The Father of New France November 18, 2008 8 out of 9 found this review helpful
This year - 2008 - marks the 400th anniversary of the founding of Quebec or New France, as it was called then. There is an exhibition in Quebec commemorating the founding called Champlain's Dream, appropriately named after this book, an excellent biography of the founding father. David Hackett Fischer is an historian who, though not exactly popular, is widely read outside academia. His most famous work is Albion's Seed: Four British Folkways in America (America: a Cultural History), a very interesting study of the American appropriation of certain Britsh subcultures during the 17th century (Puritan, Scots-Irish, etc.) In the present work he tells the story of Samuel de Champlain and his attempts to create an enlightened New France. Champlain was a polymath: a soldier, a sailor, cartographer, ethnographer, naturalist, artist, writer, and political leader. It could be said that he was a Renaissance Man who was well on his to becoming a man of the Enlightenment.
Champlain was born in the "cosmopolitan town" of Brouage on the west coast of France. He was born into a wealthy Protestant merchant family and lived at peace with Catholics, even during the religious wars. He had learned tolerance growing up in this milieu. French king Henri IV, with whom the family had ties, was also a Prostestant and favored religious tolerance. It was not until the invasion of France by Spanish Catholic extremists that both Champlain and Henri IV were forced to convert to Catholicism. Their new faith was not dogmatic but rather a Christian humanism that was receptive to new ideas and the pursuit of knowledge in order to better serve God.
The second most influential event in Champlain's early life was the opportunity to accompany a Spanish fleet to New Spain. There he witnessed firsthand the cruelty with which the Spanish treated the Indian population. He was determined that New France would treat its subjects with more dignity and respect.

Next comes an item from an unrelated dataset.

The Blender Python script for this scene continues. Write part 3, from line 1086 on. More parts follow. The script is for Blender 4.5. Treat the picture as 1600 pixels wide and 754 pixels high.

It was in 1608 - 400 hundred years ago - that he was recruited by Henri IV - due to his considerable polymathic talents - to explore the waterways of the St. Lawrence and establish the colony of New France. He quickly established ties with the local tribes: the Montagnais, the Algonquin, and the Huron. This, however, incurred the wrath of the enemies of those tribes: the Iroquois League. There were numerous battles between the French and the Indians in which Champlain participated. Fischer's account of Champlain's arquebus (primitive shotgun) is very good. It was a muzzle-loaded hand-cannon that scared the daylights out of the Iroquois. Champlain was more interested in scaring them off than conquering them.
Although Champlain was tolerant and humane for a person of his place and time, he was still a colonialist who demanded that the Indians become Christians and that they submit to the French political system. Champlain's dream of bringing Enlightenment values to the New World failed because Enlightenment never completely took hold in France, nor had he himself completely accepted them.
History Like It Ought to Be October 31, 2008 17 out of 22 found this review helpful
I appreciate his narrative style, without an agenda or ax to grind. This history is not for the ideological nor the squeamish. It's one of those books that you don't want to end. It made me wish I could have seen North America as Champlain did--wild, fertile, a truly New World. Highly recommended. Also recommended by the author: Washington's Crossing.